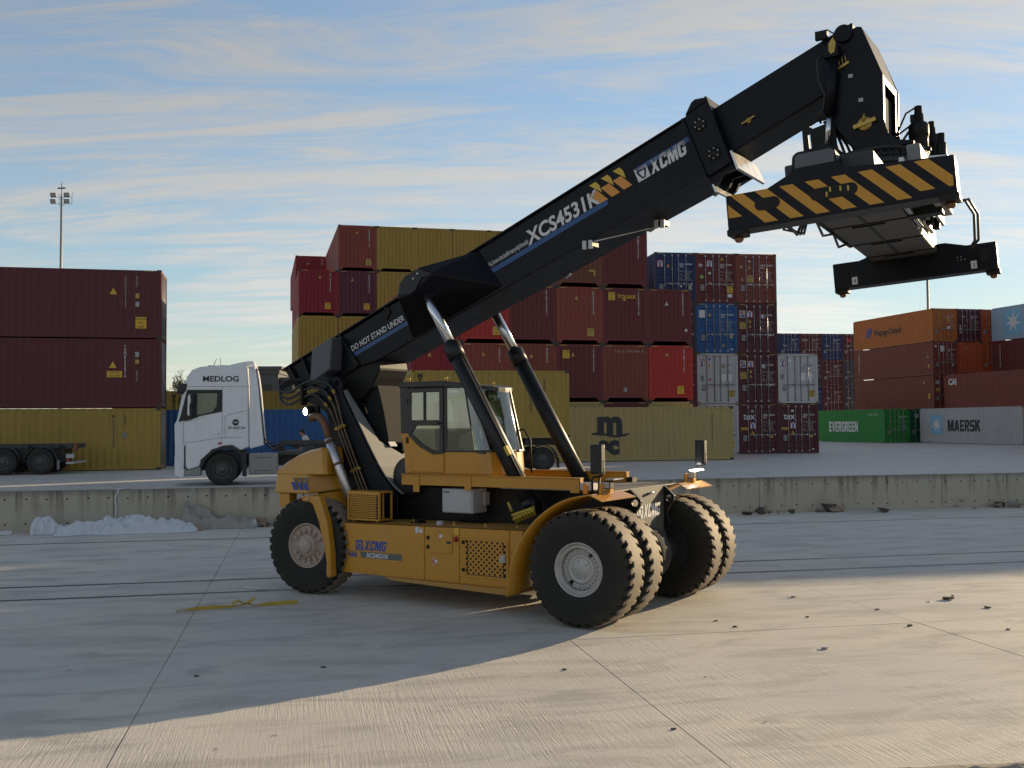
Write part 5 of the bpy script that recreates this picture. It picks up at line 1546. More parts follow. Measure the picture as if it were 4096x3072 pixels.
m = MB(); m.prism([(-5.75, 2.0), (-5.30, 1.4), (-4.9, 1.4), (-5.35, 2.6), (-5.75, 3.3), (-5.95, 3.2)], 'y', -0.78, 0.78); m.build('mast_web', M_shade_blk, rs)
m = MB(); m.prism([(-5.62, 3.70), (-5.44, 3.46), (-5.41, 2.92), (-5.28, 2.64), (-4.90, 2.58), (-5.02, 3.14), (-5.14, 3.56), (-5.25, 3.85)], 'y', -0.30, 0.60); m.build('boom_foot', M_shade_blk, rs, bevel=0.03)
m = MB(); m.cyl((-5.95, -0.9, 3.72), (-5.95, 0.9, 3.72), 0.13, 20); m.build('boom_pivot', M_blk, rs)
for k in range(3):
    d = k*0.085
    m = MB()
    pts = [(-5.86+d*1.1, -0.90, 3.285+d*1.35), (-5.75+d*0.9, -0.90, 3.17+d*1.0), (-5.64+d*0.85, -0.90, 2.95+d*0.35), (-5.34+d*0.9, -0.90, 2.32+d*0.1), (-5.02+d*0.95, -0.90, 1.70+d*0.05), (-4.93+d*0.95, -0.90, 1.50)]
    m.tube(pts, 0.016, 8)
    pp = m.build('hydraulic_pipe', M_pipe, rs)
    m = MB()
    q0 = Vector(pts[0]); dv = (q0-Vector(pts[1])).normalized()
    m.cyl(q0-dv*0.03, q0+dv*0.07, 0.027, 8); m.cyl(q0+dv*0.02, q0+dv*0.05, 0.036, 6)
    m.build('pipe_fitting', M_brass, pp)
    for f in (2.86, 2.10, 1.66):
        zz_ = f+d*0.35
        for a, b in zip(pts[2:-1], pts[3:]):
            if b[2] <= zz_ <= a[2]:
                u = (a[2]-zz_)/(a[2]-b[2]); cx = a[0]+(b[0]-a[0])*u
                m = MB(); m.box(cx-0.05, cx+0.05, -0.925, -0.87, zz_-0.022, zz_+0.022); m.build('pipe_clamp', M_brass, pp, bevel=0.004)
    # rubber hose looping back from the fitting
    m = MB()
    q1 = q0+dv*0.07
    hp_ = [q1, q1+Vector((-0.14, 0, 0.11)), Vector((-6.22+d*0.3, -0.90, 3.50+d*1.5)), Vector((-6.48, -0.88, 3.44+d*1.5)), Vector((-6.78, -0.86, 3.33+d*1.35)), Vector((-7.03-d*0.2, -0.83, 3.37+d*1.2)), Vector((-7.15-d*0.1, -0.78, 3.52+d*0.9)), Vector((-7.10+d*0.2, -0.66, 3.68+d*0.6)), Vector((-6.95+d*0.4, -0.50, 3.76+d*0.3)), Vector((-6.75+d*0.5, -0.35, 3.74))]
    sm2 = []
    for i in range(len(hp_)-1):
        p0 = hp_[max(i-1, 0)]; p1 = hp_[i]; p2 = hp_[i+1]; p3 = hp_[min(i+2, len(hp_)-1)]
        for j in range(5):
            t_ = j/5
            sm2.append(0.5*((2*p1)+(p2-p0)*t_+(2*p0-5*p1+4*p2-p3)*t_*t_+(3*p1-p0-3*p2+p3)*t_**3))
    sm2.append(hp_[-1])
    m.tube(sm2, 0.026, 8); m.build('hydraulic_hose', M_hose, rs)
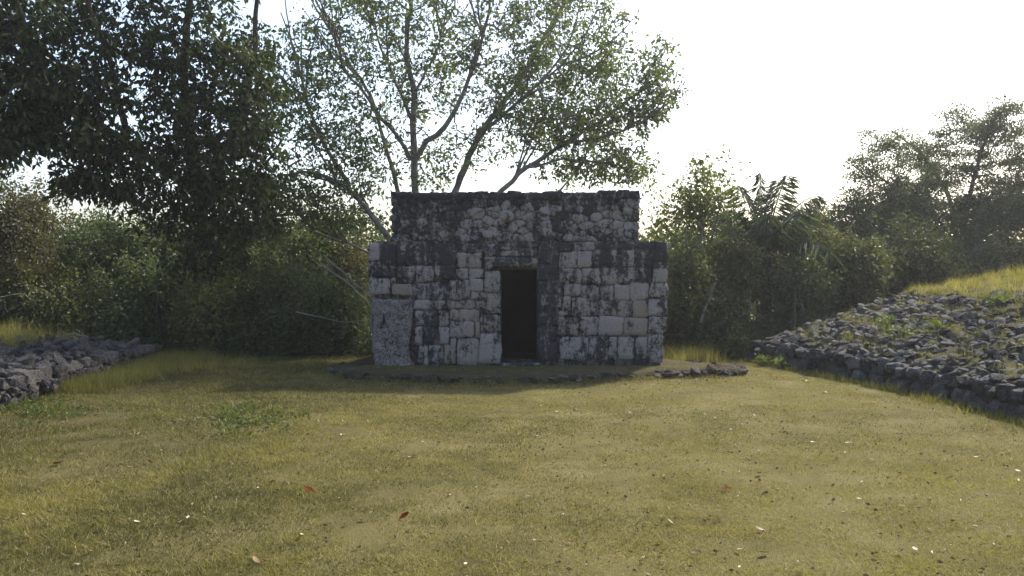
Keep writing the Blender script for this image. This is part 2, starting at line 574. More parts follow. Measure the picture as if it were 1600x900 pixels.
R_STONES = [  # right of the door
    (873, 378, 896, 393, .12, .2), (896, 378, 929, 392, .52, .0), (929, 379, 962, 390, .10, .0), (962, 379, 995, 390, .14, .0), (995, 378, 1020, 391, .10, .0),
    (1020, 378, 1044, 410, .06, .0), (842, 380, 873, 413, .06, .0), (842, 413, 873, 439, .05, .0), (874, 393, 902, 419, .62, .1), (902, 392, 926, 419, .76, .0), (926, 391, 947, 417, .30, .0),
    (947, 391, 966, 417, .22, .0), (966, 391, 991, 417, .58, .0), (991, 391, 1018, 417, .22, .0), (1018, 410, 1044, 420, .60, .0),
    (874, 419, 909, 443, .52, .4), (909, 419, 939, 444, .56, .1), (939, 418, 966, 446, .46, .1), (966, 417, 997, 443, .40, .0), (997, 418, 1018, 442, .22, .0),
    (1019, 420, 1044, 442, .86, .0), (842, 441, 879, 460, .20, .0), (880, 443, 908, 463, .62, .1), (908, 446, 936, 469, .56, .0), (936, 447, 960, 469, .54, .1),
    (960, 444, 984, 469, .80, .2), (984, 441, 1013, 469, .95, .1), (1014, 442, 1044, 465, .64, .0),
    (842, 460, 878, 485, .26, .0), (878, 462, 893, 485, .62, .2), (893, 465, 922, 495, .56, .1), (922, 469, 955, 494, .40, .0), (955, 469, 988, 496, .50, .3),
    (988, 469, 1012, 497, .86, .9), (1013, 466, 1043, 494, .66, .0), (1013, 494, 1042, 521, .60, .0), (840, 485, 871, 511, .14, .0), (871, 485, 892, 495, .58, .1), (872, 495, 905, 525, .46, .5),
    (905, 495, 935, 525, .62, .1), (935, 495, 974, 525, .74, .2), (974, 497, 1012, 525, .76, .6),
    (840, 511, 869, 534, .12, .0), (840, 534, 871, 564, .16, .0), (875, 525, 920, 563, .58, .0), (920, 525, 951, 563, .42, .0), (951, 526, 965, 562, .60, .2),
    (965, 526, 993, 562, .46, .0), (993, 526, 1012, 562, .72, .1), (1012, 521, 1038, 567, .58, .0),
]
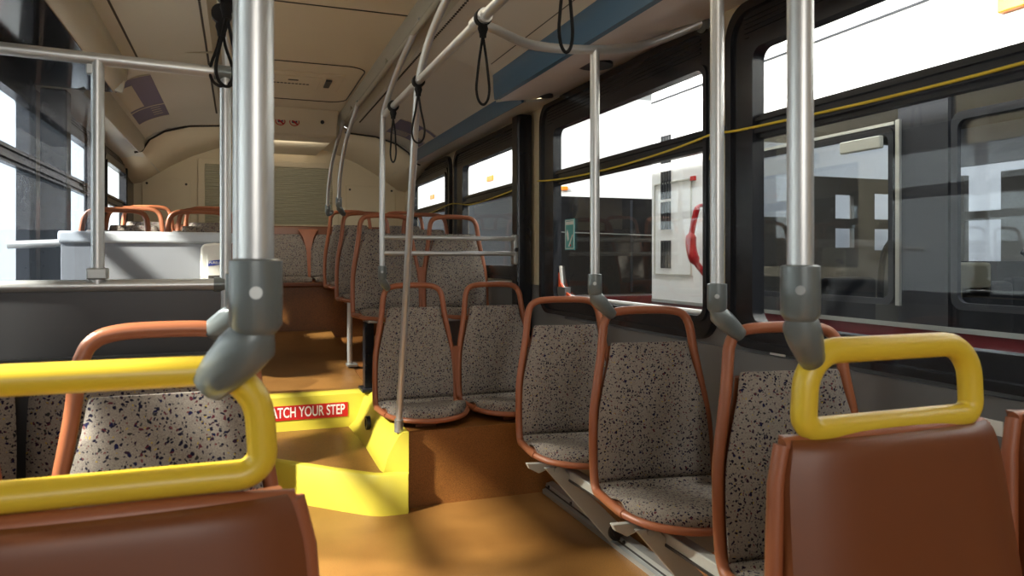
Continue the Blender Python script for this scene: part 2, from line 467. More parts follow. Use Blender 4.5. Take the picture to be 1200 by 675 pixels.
def window(num, xw, sgn, a, b, c, d, ztop, zbot, ya, yb, label):
    # sgn: +1 right wall (inside is towards -x)
    w_ = sempty('window_%d' % num, label, 'window')
    i = -sgn
    outer = rrect(ya, yb, zbot, ztop, .11); mid = rrect(ya+.03, yb-.03, zbot+.022, ztop-.03, .095)
    m2 = rrect(a-.055, b+.055, c-.045, d+.055, .075); inn = rrect(a, b, c, d, .045)
    mb = MB()
    mb.ring(outer, mid, 'x', xw, xw+i*.030)
    mb.ring(mid, m2, 'x', xw, xw+i*.018)
    mb.ring(m2, inn, 'x', xw+sgn*.012, xw+i*.028)
    in2 = rrect(a+.002, b-.002, c+.002, d-.002, .04)
    in3 = rrect(a-.018, b+.018, c-.018, d+.018, .05)
    mb.ring(in3, in2, 'x', xw+sgn*.01, xw+i*.036)
    # ribbed blind band above the glass
    for k in range(6):
        z = d+.045+k*.016
        if z < ztop-.05: mb.box((xw+i*.016, ya+.09, z), (xw+i*.022, yb-.09, z+.007))
    mb.build('window_frame', 'blackgloss', w_, angle=30)
    mb = MB().box((xw+sgn*.010, a, 1.56), (xw+i*.02, b, 1.636)).box((xw+sgn*.010, a, 1.575), (xw+i*.032, b, 1.59)).box((xw+i*.02, a, 1.615), (xw+i*.03, b, 1.625))
    mb.build('divider', 'blackgloss', w_, smooth=False)
    MB().box((xw+sgn*.002, a-.01, 1.60), (xw+sgn*.006, b+.01, d+.01)).build('upper_pane', 'glass', w_, smooth=False)
    MB().box((xw+sgn*.008, a-.01, c-.01), (xw+sgn*.012, b+.01, 1.60)).build('lower_pane', 'glass', w_, smooth=False)
    return w_
wl = [None]*4
wl[0] = window(1, WR, 1, *WIN_R[0], 2.02, .875, .22, 2.13, 'large black framed window nearest on the right wall')
wl[1] = window(2, WR, 1, *WIN_R[1], 2.02, .875, 2.20, 3.81, 'black framed right window just before the black post')
wl[2] = window(3, WR, 1, *WIN_R[2], 2.0, 1.04, 4.06, 5.575, 'black framed right window just behind the black post')
wl[3] = window(4, WR, 1, *WIN_R[3], 2.0, 1.04, 5.69, 7.12, 'black framed right window furthest to the back')
window(5, WL, -1, *WIN_L[0], 2.02, .88, -.75, 1.9, 'black framed left window beside the camera')
window(6, WL, -1, *WIN_L[1], 2.02, .88, 1.95, 3.92, 'black framed left window behind the glass partition')
window(7, WL, -1, *WIN_L[2], 2.0, 1.04, 4.43, 5.46, 'black framed left window beside the left rear seats')
window(8, WL, -1, *WIN_L[3], 2.0, 1.04, 5.7, 6.9, 'small black framed left window furthest to the back')
# white strip with an orange corner along the outside bottom of window 2
mb = MB().tube([(WR+.005, 2.30, .972), (WR+.005, 3.44, .972), (WR+.005, 3.52, .985), (WR+.005, 3.575, 1.03), (WR+.005, 3.595, 1.13)], .009, 8)
mb.build('pane_edge_strip', 'white', wl[1])
mb = MB().prism([(3.60,1.10),(3.60,.955),(3.33,.955),(3.42,.972),(3.52,1.0),(3.57,1.04)], 'x', WR-.006, WR+.004)
mb.build('corner_sticker', 'orange', wl[1], smooth=False)

# ceiling: cross-section pieces
ZC = EYE+1.10
def mir(p): return [(2*CXB-x, z) for x, z in p][::-1]
c1 = MB().box((-.03, FRONT, ZC), (.73, 3.295, ZC+.03)).box((-.03, 3.303, ZC), (.73, 7.4, ZC+.03)).box((-.05, FRONT, ZC+.025), (.75, 7.4, ZC+.05))
struct(c1.build('ceiling', 'ceil', smooth=False), 'warm white middle ceiling panels with a dark cross seam', 'ceiling')
struct(MB().box((-.03, 3.295, ZC-.003), (.73, 3.303, ZC+.02)).build('trim_1', 'seam', smooth=False), 'thin dark seam across the middle ceiling panels', 'trim')
chan = [(.715,ZC+.0),(.725,ZC-.035),(.745,ZC-.062),(.765,ZC-.065),(.785,ZC-.05),(.80,ZC-.06),(.822,ZC-.075)]
struct(MB().sheet(chan, FRONT, 5.95, .03).build('trim_2', 'channel', angle=25), 'olive grey lamp channel along the right edge of the ceiling', 'trim')
struct(MB().sheet(mir(chan), FRONT, 5.95, .03).build('trim_3', 'channel', angle=25), 'olive grey lamp channel along the left edge of the ceiling', 'trim')
for nm, sx, num in (('right', 1, 4), ('left', -1, 5)):
    mb = MB()
    for i in range(150):
        y = 1.4+i*.028
        for x in (.848,):
            X = x if sx > 0 else 2*CXB-x
            zz = ZC-.0805
            mb.prism(ellipse(X, y, .0055, .0085, 6), 'z', zz-.002, zz+.004)
    struct(mb.build('trim_%d' % num, 'seam', smooth=False), 'row of small dark vent holes along the %s lamp channel' % nm, 'trim')
# side panels: front section and deeper rear section
pf = [(.822,ZC-.075),(.93,ZC-.09),(1.04,ZC-.115),(1.13,ZC-.145),(1.20,ZC-.18)]
pr = [(.822,ZC-.075),(.95,ZC-.085),(1.08,ZC-.105),(1.20,ZC-.135),(1.29,ZC-.175),(1.35,ZC-.22)]
struct(MB().sheet(pf, FRONT, 3.55, .02).build('ceiling_panel_right_front', 'side'), 'grey white sloping ceiling panel over the right front windows', 'ceiling panel')
struct(MB().sheet(pr, 3.50, 6.05, .02).build('ceiling_panel_right_rear', 'side'), 'grey white curved ceiling panel over the right rear windows', 'ceiling panel')
struct(MB().sheet(mir(pf), FRONT, 3.95, .02).build('ceiling_panel_left_front', 'side'), 'grey white sloping ceiling panel over the left front windows', 'ceiling panel')
struct(MB().sheet(mir(pr), 3.93, 6.05, .02).build('ceiling_panel_left_rear', 'side'), 'grey white curved ceiling panel over the left rear windows', 'ceiling panel')
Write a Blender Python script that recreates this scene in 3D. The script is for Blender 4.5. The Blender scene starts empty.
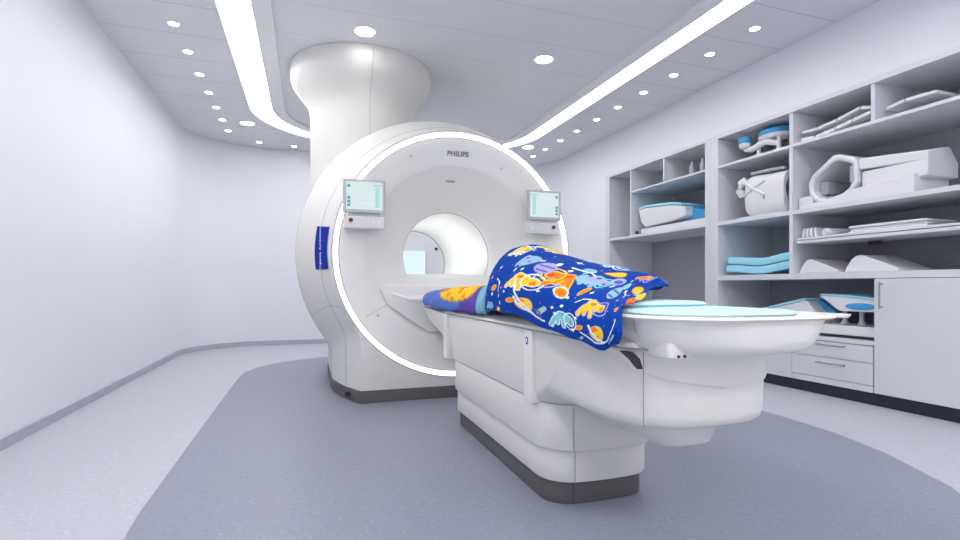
import bpy, math, random
import numpy as np
from mathutils import Vector
random.seed(4); rng = np.random.default_rng(4)
PI = math.pi
scene = bpy.context.scene
COL = scene.collection

# ------------------------------------------------------------------ helpers
def tag(o, label=None, cat=None, group=None, kind=None):
    if label: o['label'] = label
    if cat: o['category'] = cat
    if group: o['group'] = group
    if kind: o['kind'] = kind
    return o

def thing(name, label, cat, loc=(0, 0, 0), group=None):
    o = bpy.data.objects.new(name, None); COL.objects.link(o)
    o.location = loc; o.empty_display_size = .05
    return tag(o, label, cat, group)

def origin_of(o):
    v = Vector((0, 0, 0))
    while o is not None:
        v += o.location; o = o.parent
    return v

def copy_tree(o, parent=None):
    c = o.copy(); COL.objects.link(c); c.parent = parent
    for ch in list(o.children): copy_tree(ch, c)
    return c

class MB:
    """collects faces in world coordinates; build() links them as one mesh object"""
    def __init__(s): s.v = []; s.f = []
    def add(s, vs, fs):
        n = len(s.v); s.v += [tuple(map(float, p)) for p in vs]
        s.f += [tuple(i + n for i in f) for f in fs]; return s
    def box(s, x0, x1, y0, y1, z0, z1):
        return s.add([(x0,y0,z0),(x1,y0,z0),(x1,y1,z0),(x0,y1,z0),(x0,y0,z1),(x1,y0,z1),(x1,y1,z1),(x0,y1,z1)],
                     [(3,2,1,0),(4,5,6,7),(0,1,5,4),(1,2,6,5),(2,3,7,6),(3,0,4,7)])
    def loft(s, rings, cap0=True, cap1=True, closed=True):
        n = len(rings[0]); vs = [p for r in rings for p in r]; fs = []
        for i in range(len(rings) - 1):
            for j in range(n if closed else n - 1):
                k = (j + 1) % n
                fs.append((i*n+j, i*n+k, (i+1)*n+k, (i+1)*n+j))
        if cap0: fs.append(tuple(reversed(range(n))))
        if cap1: fs.append(tuple((len(rings)-1)*n + j for j in range(n)))
        return s.add(vs, fs)
    def tube(s, pts, r, n=8, flat=1.0, up=(0,0,1)):
        pts = [Vector(p) for p in pts]; rings = []
        rr = r if isinstance(r, (list, tuple)) else [r]*len(pts)
        for i, p in enumerate(pts):
            t = (pts[min(i+1, len(pts)-1)] - pts[max(i-1, 0)]).normalized()
            u = Vector(up)
            if abs(t.dot(u)) > .95: u = Vector((1, 0, 0))
            a = t.cross(u).normalized(); b = a.cross(t).normalized()
            rings.append([p + a*math.cos(2*PI*k/n)*rr[i] + b*math.sin(2*PI*k/n)*rr[i]*flat for k in range(n)])
        return s.loft(rings)
    def build(s, name, mat, parent=None, smooth=True, bevel=0, angle=35, seg=3):
        me = bpy.data.meshes.new(name)
        off = origin_of(parent) if parent is not None else Vector((0, 0, 0))
        me.from_pydata([(p[0]-off.x, p[1]-off.y, p[2]-off.z) for p in s.v], [], s.f)
        me.validate(); me.update()
        import bmesh
        bm = bmesh.new(); bm.from_mesh(me)
        bmesh.ops.recalc_face_normals(bm, faces=bm.faces); bm.to_mesh(me); bm.free()
        if mat is not None: me.materials.append(mat)
        o = bpy.data.objects.new(name, me); COL.objects.link(o)
        if parent is not None: o.parent = parent
        if smooth:
            me.shade_smooth()
            try: me.set_sharp_from_angle(angle=math.radians(angle))
            except Exception: pass
        if bevel:
            m = o.modifiers.new('bevel', 'BEVEL'); m.width = bevel; m.segments = seg
            m.limit_method = 'ANGLE'; m.angle_limit = math.radians(38)
        return o

def rrect(x0, x1, y0, y1, r, z, n=10, bow=0.0):
    """rounded rectangle in plan; bow pushes the near (-Y) edge outwards in the middle"""
    r = max(1e-4, min(r, (x1-x0)/2-1e-4, (y1-y0)/2-1e-4)); pts = []
    for cx, cy, a0 in ((x1-r, y1-r, 0), (x0+r, y1-r, 90), (x0+r, y0+r, 180), (x1-r, y0+r, 270)):
        for k in range(n+1):
            a = math.radians(a0 + 90*k/n); pts.append([cx+r*math.cos(a), cy+r*math.sin(a)])
    # near edge subdivision for the bow
    i0 = 3*(n+1)-1
    mid = []
    for k in range(1, 8):
        t = k/8; mid.append([x0+r+(x1-x0-2*r)*t, y0])
    pts = pts[:i0+1] + mid + pts[i0+1:]
    out = []
    xm, hw = (x0+x1)/2, (x1-x0)/2
    for x, y in pts:
        if y < (y0+y1)/2 and bow:
            y -= bow*max(0, 1-((x-xm)/hw)**2)
        out.append((x, y, z))
    return out

def rstack(mb, sts, n=10, bow=0.0, cap0=True, cap1=True):
    """sts: (z, x0, x1, y0, y1, r)"""
    return mb.loft([rrect(a[1], a[2], a[3], a[4], a[5], a[0], n, bow) for a in sts], cap0, cap1)

def bevstack(x0, x1, y0, y1, r, z0, z1, b=.006):
    return [(z0, x0+b, x1-b, y0+b, y1-b, r), (z0+b*.3, x0+b*.3, x1-b*.3, y0+b*.3, y1-b*.3, r), (z0+b, x0, x1, y0, y1, r),
            (z1-b, x0, x1, y0, y1, r), (z1-b*.3, x0+b*.3, x1-b*.3, y0+b*.3, y1-b*.3, r), (z1, x0+b, x1-b, y0+b, y1-b, r)]

# ------------------------------------------------------------------ materials
def mat(name, col, rough=.5, metal=0.0, coat=0.0, var=0.0, scale=8.0, bump=0.0, bscale=200.0, spec=.5, sheen=0.0):
    m = bpy.data.materials.new(name); m.use_nodes = True
    nt = m.node_tree; b = nt.nodes['Principled BSDF']
    b.inputs['Roughness'].default_value = rough; b.inputs['Metallic'].default_value = metal
    b.inputs['Coat Weight'].default_value = coat; b.inputs['Coat Roughness'].default_value = .12
    b.inputs['Specular IOR Level'].default_value = spec
    b.inputs['Sheen Weight'].default_value = sheen
    tc = nt.nodes.new('ShaderNodeTexCoord'); nz = nt.nodes.new('ShaderNodeTexNoise')
    nz.inputs['Scale'].default_value = scale; nz.inputs['Detail'].default_value = 3
    nt.links.new(tc.outputs['Object'], nz.inputs['Vector'])
    mx = nt.nodes.new('ShaderNodeMix'); mx.data_type = 'RGBA'
    mx.inputs[6].default_value = tuple(c*(1-var) for c in col) + (1,)
    mx.inputs[7].default_value = tuple(min(1, c*(1+var)) for c in col) + (1,)
    nt.links.new(nz.outputs['Fac'], mx.inputs[0]); nt.links.new(mx.outputs[2], b.inputs['Base Color'])
    if bump:
        n2 = nt.nodes.new('ShaderNodeTexNoise'); n2.inputs['Scale'].default_value = bscale
        nt.links.new(tc.outputs['Object'], n2.inputs['Vector'])
        bp = nt.nodes.new('ShaderNodeBump'); bp.inputs['Strength'].default_value = bump; bp.inputs['Distance'].default_value = .002
        nt.links.new(n2.outputs['Fac'], bp.inputs['Height']); nt.links.new(bp.outputs['Normal'], b.inputs['Normal'])
    return m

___

▶ [Request] Read through the lines above and collect those that contain the string "were".

▶ [Task output]
Write part 5 of the bpy script that recreates this picture. It picks up at line 1546. More parts follow. Measure the picture as if it were 4096x3072 pixels.
Keep writing the Blender script for this image. This is part 2, starting at line 574. More parts follow. Measure the picture as if it were 1600x900 pixels.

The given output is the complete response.